Entries with scene source code

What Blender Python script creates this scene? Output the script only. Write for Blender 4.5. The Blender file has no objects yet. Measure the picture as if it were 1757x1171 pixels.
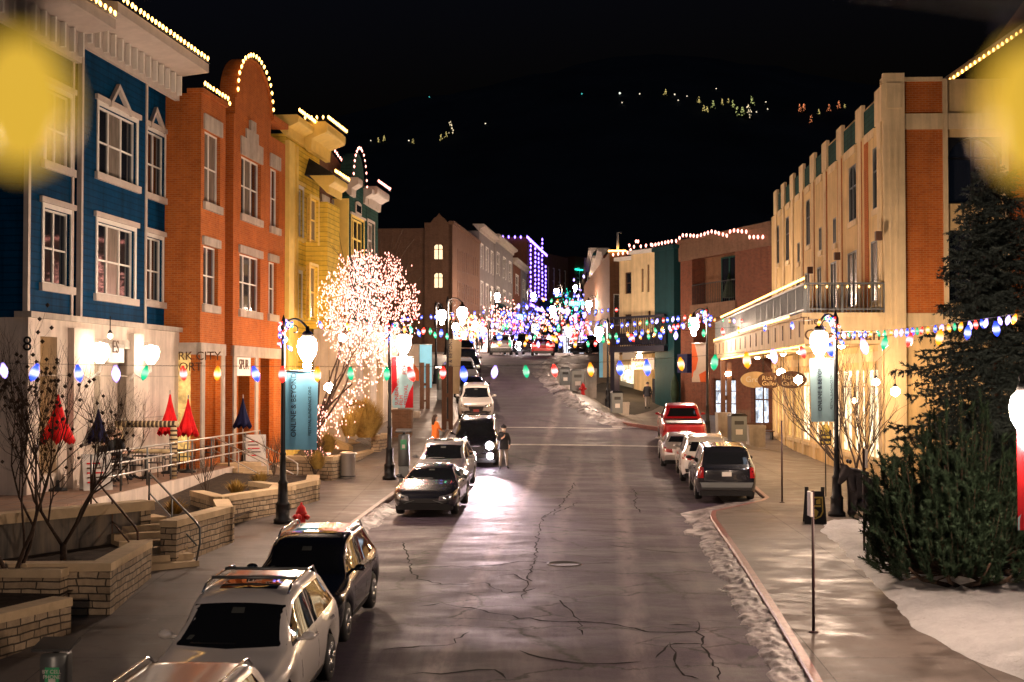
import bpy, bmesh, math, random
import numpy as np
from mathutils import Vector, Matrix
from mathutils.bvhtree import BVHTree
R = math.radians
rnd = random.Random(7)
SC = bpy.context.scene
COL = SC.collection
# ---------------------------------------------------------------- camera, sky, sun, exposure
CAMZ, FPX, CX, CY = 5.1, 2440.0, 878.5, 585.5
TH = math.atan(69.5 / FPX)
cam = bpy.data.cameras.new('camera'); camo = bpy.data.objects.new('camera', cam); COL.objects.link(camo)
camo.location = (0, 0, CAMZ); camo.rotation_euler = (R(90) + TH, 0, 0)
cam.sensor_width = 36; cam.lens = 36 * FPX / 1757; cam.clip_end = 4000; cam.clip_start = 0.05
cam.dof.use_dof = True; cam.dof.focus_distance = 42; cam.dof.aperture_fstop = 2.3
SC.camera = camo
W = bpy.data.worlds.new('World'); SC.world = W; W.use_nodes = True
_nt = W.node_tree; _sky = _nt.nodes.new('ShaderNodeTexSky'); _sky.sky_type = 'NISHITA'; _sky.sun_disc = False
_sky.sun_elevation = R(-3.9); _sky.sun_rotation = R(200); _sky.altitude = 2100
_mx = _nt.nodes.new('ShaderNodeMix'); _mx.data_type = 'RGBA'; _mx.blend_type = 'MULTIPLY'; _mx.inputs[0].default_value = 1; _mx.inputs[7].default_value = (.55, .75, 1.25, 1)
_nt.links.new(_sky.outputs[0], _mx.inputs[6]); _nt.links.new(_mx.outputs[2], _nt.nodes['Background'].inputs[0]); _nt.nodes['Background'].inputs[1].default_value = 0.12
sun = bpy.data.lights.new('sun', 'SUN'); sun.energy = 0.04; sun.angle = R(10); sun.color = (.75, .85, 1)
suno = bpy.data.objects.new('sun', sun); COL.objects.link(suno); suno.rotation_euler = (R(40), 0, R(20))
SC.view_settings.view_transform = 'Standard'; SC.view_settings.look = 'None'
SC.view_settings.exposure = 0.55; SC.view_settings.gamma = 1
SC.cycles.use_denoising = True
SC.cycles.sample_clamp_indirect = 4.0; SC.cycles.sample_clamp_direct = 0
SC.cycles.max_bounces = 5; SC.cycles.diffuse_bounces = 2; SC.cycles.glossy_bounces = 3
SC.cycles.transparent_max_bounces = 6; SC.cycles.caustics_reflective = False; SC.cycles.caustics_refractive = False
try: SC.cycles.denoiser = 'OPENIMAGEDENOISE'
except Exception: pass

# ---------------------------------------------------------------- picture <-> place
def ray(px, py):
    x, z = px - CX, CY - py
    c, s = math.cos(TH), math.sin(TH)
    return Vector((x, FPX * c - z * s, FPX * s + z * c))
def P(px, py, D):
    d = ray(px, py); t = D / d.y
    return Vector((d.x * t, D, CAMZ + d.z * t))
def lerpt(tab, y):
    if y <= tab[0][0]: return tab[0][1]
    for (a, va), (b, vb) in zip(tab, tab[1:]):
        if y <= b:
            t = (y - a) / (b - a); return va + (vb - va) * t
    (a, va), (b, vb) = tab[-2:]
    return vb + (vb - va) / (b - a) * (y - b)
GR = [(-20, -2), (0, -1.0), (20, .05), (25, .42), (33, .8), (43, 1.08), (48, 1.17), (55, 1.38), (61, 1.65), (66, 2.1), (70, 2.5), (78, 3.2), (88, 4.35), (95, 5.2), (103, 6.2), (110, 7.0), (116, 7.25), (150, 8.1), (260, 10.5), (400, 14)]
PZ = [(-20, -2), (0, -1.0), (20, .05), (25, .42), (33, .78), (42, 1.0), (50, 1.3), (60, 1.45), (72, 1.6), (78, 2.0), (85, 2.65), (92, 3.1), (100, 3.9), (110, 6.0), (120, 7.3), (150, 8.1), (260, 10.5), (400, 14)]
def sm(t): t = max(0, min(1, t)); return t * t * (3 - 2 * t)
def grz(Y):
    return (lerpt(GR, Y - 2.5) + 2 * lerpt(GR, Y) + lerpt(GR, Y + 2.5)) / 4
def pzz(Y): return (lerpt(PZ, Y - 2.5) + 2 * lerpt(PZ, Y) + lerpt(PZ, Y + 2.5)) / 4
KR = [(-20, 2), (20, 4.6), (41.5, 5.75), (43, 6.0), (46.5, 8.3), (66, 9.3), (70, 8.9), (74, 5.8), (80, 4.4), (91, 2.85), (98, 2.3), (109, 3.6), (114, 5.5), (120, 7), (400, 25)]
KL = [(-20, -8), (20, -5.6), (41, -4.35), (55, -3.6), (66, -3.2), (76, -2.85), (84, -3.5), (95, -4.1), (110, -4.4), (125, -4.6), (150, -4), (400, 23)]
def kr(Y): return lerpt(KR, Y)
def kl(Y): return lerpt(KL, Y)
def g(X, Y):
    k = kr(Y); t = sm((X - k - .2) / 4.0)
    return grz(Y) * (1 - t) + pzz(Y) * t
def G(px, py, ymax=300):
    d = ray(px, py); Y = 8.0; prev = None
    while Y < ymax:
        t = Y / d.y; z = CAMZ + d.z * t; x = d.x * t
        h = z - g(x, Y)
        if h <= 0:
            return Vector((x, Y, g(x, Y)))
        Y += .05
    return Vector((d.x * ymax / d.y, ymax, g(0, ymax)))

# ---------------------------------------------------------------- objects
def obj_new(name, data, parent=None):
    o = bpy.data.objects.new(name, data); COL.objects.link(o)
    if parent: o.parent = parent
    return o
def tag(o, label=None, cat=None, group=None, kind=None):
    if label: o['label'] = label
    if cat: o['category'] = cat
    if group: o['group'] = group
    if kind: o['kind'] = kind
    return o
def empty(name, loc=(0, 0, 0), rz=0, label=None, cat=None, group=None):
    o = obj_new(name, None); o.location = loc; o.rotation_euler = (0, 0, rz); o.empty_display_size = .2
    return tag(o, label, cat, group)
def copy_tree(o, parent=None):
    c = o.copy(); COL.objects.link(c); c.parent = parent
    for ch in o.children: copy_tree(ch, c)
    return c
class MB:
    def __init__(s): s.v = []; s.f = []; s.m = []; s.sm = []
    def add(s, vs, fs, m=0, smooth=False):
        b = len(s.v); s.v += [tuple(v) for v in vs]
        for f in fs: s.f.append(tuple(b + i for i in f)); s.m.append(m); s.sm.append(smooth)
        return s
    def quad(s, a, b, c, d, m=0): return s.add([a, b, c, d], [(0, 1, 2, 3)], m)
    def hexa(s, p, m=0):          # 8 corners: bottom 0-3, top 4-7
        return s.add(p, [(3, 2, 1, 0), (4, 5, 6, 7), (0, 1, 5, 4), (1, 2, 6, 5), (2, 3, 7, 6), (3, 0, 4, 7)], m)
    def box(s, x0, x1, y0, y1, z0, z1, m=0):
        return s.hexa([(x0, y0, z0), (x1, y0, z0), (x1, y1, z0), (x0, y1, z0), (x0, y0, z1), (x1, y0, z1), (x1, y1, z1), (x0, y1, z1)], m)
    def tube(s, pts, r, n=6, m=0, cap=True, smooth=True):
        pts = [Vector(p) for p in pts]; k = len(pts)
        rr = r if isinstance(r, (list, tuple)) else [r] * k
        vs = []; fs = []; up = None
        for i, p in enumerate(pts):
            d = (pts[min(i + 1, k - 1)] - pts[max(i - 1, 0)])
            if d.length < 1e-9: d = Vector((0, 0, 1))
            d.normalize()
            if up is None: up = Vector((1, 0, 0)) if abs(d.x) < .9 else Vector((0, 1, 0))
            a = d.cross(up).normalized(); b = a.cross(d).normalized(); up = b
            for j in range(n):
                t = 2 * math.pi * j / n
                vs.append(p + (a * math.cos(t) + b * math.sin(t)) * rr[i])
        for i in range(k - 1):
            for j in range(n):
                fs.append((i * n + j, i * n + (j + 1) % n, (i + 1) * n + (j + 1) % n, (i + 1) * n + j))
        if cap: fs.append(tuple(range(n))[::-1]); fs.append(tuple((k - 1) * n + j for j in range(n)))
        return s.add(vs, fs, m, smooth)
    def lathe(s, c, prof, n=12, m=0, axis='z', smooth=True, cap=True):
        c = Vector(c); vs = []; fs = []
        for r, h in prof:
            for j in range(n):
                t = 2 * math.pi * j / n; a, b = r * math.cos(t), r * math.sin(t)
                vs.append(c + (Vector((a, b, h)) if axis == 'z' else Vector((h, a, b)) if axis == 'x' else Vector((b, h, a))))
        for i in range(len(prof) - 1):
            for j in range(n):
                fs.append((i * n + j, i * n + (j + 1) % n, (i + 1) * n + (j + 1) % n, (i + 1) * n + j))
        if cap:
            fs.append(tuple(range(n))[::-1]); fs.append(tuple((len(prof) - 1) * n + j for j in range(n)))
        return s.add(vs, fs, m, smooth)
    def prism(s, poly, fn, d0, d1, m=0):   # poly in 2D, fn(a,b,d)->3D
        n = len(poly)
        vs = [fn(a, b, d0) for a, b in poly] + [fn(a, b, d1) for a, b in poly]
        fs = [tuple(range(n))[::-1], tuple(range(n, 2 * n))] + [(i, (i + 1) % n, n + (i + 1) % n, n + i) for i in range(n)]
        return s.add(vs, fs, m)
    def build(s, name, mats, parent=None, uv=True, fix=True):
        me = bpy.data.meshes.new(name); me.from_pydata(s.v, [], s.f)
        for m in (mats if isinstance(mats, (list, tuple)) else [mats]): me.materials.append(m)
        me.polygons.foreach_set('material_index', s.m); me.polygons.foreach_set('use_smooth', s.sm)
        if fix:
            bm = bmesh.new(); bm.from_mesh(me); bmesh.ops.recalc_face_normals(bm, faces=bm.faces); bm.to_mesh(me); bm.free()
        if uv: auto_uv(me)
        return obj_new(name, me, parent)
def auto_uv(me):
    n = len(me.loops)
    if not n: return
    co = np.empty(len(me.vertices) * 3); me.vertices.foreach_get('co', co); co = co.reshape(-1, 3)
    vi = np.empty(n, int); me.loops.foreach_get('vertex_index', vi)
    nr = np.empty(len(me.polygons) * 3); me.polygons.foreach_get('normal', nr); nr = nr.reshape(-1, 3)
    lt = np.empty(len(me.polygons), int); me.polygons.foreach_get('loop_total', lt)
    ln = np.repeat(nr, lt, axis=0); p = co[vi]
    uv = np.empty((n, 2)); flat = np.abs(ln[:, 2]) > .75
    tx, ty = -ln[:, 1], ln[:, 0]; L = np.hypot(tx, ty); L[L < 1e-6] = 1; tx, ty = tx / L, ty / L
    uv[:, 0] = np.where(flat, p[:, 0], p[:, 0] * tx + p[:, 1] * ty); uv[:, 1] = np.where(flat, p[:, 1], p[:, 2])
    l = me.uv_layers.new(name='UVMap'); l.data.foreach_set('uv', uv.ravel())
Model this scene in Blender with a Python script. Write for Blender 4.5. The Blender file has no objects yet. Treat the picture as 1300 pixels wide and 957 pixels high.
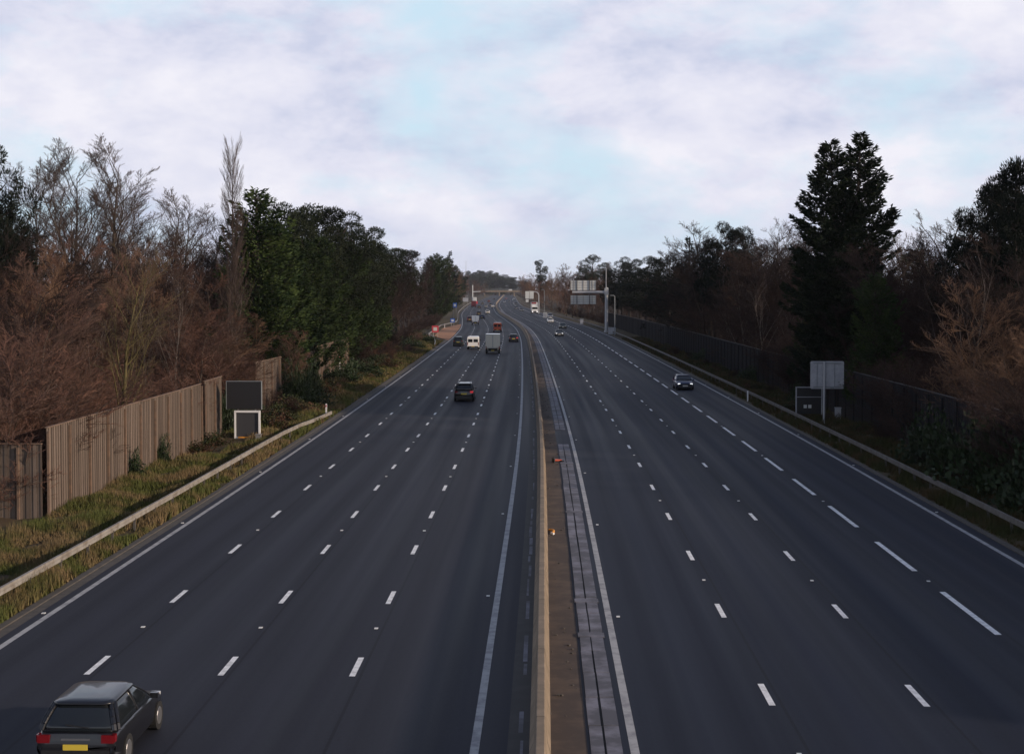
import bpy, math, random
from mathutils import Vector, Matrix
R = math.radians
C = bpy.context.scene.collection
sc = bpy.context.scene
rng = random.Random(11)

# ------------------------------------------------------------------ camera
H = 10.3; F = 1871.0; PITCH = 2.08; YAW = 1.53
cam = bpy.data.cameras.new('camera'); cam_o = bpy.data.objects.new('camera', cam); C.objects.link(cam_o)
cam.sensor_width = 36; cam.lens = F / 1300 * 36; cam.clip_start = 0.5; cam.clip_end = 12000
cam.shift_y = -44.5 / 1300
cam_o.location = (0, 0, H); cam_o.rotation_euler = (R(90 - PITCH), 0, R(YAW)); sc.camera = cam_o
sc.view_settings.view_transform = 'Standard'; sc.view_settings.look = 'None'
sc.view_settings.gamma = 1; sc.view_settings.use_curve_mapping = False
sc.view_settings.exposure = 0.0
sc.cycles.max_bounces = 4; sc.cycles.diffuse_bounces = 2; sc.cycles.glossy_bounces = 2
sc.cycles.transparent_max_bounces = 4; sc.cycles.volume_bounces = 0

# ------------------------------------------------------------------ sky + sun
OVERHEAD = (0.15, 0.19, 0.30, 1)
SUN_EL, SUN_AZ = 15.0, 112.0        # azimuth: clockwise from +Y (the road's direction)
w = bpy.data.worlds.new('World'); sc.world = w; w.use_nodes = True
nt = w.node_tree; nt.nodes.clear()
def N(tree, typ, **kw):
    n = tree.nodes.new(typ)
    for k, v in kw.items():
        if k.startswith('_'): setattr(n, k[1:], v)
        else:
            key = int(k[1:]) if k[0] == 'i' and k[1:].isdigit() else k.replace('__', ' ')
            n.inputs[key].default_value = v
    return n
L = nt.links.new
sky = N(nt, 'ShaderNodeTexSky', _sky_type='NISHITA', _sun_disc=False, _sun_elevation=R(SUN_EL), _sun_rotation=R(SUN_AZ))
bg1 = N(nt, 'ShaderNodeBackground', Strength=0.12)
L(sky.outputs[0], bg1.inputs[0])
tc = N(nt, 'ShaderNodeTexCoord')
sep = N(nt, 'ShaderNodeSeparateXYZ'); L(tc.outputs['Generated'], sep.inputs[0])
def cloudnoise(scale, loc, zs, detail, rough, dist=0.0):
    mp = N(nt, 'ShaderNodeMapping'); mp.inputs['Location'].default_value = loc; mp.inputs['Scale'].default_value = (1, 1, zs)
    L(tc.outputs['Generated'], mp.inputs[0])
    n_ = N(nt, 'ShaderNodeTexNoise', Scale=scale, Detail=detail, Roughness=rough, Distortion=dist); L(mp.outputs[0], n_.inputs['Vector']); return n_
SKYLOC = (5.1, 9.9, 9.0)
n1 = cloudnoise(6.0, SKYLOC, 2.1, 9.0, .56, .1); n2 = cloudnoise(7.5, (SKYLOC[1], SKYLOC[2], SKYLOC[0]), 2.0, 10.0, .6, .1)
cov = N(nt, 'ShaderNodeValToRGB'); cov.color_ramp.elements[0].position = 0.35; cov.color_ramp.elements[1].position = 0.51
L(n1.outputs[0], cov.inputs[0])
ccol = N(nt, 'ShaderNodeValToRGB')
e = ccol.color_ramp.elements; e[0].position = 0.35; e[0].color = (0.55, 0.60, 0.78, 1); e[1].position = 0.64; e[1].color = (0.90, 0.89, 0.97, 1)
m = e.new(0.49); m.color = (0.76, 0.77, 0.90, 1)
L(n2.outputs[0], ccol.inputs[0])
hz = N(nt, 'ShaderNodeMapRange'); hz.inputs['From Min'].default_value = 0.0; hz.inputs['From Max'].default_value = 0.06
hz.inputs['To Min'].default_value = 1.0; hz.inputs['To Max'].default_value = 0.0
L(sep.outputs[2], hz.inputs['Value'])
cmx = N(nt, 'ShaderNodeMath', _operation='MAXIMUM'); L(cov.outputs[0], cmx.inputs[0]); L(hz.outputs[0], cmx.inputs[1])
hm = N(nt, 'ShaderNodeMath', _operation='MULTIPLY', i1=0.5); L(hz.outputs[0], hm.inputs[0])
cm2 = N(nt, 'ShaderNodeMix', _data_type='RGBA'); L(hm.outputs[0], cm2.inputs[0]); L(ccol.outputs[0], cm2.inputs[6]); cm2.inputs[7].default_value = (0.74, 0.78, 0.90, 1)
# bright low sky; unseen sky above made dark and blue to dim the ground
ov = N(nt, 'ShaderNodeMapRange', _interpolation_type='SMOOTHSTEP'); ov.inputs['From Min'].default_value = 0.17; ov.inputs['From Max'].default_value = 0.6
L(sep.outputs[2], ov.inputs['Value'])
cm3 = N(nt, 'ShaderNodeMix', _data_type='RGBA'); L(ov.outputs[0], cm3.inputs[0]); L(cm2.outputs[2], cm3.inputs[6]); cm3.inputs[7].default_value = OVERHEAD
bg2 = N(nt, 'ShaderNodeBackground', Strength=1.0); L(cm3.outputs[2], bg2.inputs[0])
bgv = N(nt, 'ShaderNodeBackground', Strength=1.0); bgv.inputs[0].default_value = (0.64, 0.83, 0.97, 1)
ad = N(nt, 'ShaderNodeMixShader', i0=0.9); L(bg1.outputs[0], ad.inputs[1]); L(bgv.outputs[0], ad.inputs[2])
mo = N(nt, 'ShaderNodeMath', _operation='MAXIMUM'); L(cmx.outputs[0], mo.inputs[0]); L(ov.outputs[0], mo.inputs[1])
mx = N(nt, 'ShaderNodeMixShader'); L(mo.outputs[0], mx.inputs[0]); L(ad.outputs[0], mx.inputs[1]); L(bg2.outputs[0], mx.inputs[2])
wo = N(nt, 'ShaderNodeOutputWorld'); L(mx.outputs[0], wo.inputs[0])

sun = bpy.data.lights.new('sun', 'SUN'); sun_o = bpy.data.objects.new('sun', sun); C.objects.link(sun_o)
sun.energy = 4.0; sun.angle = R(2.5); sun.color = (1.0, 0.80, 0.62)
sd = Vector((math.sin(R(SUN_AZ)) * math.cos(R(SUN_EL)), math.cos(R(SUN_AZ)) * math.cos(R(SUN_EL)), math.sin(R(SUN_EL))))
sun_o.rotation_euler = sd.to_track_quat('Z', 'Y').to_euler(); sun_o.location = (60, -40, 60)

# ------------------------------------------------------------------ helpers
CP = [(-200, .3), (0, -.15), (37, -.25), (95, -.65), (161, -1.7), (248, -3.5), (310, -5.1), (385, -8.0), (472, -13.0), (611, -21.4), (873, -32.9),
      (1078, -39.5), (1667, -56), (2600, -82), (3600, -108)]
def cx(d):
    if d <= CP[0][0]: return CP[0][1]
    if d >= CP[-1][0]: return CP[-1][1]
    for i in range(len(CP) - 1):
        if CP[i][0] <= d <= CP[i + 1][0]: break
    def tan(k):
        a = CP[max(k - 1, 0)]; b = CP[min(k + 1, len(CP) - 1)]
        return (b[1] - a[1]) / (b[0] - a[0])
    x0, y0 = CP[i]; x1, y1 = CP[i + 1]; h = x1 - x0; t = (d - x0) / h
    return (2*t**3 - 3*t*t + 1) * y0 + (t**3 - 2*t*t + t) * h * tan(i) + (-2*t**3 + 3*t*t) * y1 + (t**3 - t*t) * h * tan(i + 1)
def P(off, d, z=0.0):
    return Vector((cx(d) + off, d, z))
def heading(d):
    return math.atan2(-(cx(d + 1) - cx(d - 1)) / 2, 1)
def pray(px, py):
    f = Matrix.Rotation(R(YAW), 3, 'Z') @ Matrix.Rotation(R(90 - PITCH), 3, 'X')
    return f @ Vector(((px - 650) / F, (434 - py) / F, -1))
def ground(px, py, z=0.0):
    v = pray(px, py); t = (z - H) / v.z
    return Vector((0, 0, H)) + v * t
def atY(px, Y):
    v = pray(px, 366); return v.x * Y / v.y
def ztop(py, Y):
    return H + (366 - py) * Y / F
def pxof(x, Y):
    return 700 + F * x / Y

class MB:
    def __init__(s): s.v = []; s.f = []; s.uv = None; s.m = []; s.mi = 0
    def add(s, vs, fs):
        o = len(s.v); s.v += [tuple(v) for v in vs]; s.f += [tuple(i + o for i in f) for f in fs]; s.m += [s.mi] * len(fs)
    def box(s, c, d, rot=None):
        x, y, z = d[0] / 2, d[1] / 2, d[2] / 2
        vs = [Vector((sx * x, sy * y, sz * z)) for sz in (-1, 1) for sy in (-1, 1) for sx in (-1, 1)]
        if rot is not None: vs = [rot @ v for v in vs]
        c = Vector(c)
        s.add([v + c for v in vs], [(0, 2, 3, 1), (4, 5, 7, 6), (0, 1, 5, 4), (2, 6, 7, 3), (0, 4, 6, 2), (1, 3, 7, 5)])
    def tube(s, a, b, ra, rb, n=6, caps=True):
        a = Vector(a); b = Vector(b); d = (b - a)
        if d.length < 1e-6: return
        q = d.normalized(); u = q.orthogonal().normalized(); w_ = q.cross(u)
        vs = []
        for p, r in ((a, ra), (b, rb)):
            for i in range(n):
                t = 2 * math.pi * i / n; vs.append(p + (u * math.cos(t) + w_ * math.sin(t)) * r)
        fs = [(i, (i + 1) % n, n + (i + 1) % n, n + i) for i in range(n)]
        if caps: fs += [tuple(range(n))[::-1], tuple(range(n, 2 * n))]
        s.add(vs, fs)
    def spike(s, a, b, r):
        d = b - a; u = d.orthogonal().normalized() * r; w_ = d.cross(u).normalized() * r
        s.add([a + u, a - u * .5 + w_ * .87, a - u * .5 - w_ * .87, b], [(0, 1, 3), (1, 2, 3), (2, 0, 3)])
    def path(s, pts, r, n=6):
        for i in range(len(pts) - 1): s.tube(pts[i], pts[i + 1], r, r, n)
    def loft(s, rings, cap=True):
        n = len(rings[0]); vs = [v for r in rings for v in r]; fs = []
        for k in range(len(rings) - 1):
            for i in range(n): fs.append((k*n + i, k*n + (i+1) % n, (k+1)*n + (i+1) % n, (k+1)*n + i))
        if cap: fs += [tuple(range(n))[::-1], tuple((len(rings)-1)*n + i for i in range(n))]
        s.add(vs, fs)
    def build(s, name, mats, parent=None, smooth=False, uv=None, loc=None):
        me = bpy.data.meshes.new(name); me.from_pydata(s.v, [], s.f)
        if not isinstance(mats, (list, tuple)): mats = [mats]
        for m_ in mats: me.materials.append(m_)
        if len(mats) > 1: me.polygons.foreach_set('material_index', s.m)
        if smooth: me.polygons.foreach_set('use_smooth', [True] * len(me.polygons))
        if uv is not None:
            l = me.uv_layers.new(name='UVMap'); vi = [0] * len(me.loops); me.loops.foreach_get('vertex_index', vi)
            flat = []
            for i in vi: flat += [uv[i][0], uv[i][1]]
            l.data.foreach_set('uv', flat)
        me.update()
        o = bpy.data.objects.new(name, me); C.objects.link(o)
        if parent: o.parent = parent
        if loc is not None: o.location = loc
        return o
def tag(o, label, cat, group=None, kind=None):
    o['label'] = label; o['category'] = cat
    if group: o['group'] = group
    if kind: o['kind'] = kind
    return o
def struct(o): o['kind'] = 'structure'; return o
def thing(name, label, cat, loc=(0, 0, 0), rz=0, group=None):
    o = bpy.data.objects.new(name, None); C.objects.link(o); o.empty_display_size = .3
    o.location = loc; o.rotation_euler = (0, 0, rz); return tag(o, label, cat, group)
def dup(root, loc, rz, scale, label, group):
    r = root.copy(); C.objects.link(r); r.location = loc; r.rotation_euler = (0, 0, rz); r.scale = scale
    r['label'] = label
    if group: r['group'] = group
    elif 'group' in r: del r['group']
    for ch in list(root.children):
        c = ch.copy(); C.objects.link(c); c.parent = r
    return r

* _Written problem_
Quote exactly what appears from the line containing "Model this scene" through the line containing "sc.cycles.transparent_max_bounces = 4;", both included, except for the pictures, and nothing more.

* _Reply_
Model this scene in Blender with a Python script. Write for Blender 4.5. The Blender file has no objects yet. Treat the picture as 1300 pixels wide and 957 pixels high.
import bpy, math, random
from mathutils import Vector, Matrix
R = math.radians
C = bpy.context.scene.collection
sc = bpy.context.scene
rng = random.Random(11)

# ------------------------------------------------------------------ camera
H = 10.3; F = 1871.0; PITCH = 2.08; YAW = 1.53
cam = bpy.data.cameras.new('camera'); cam_o = bpy.data.objects.new('camera', cam); C.objects.link(cam_o)
cam.sensor_width = 36; cam.lens = F / 1300 * 36; cam.clip_start = 0.5; cam.clip_end = 12000
cam.shift_y = -44.5 / 1300
cam_o.location = (0, 0, H); cam_o.rotation_euler = (R(90 - PITCH), 0, R(YAW)); sc.camera = cam_o
sc.view_settings.view_transform = 'Standard'; sc.view_settings.look = 'None'
sc.view_settings.gamma = 1; sc.view_settings.use_curve_mapping = False
sc.view_settings.exposure = 0.0
sc.cycles.max_bounces = 4; sc.cycles.diffuse_bounces = 2; sc.cycles.glossy_bounces = 2
sc.cycles.transparent_max_bounces = 4; sc.cycles.volume_bounces = 0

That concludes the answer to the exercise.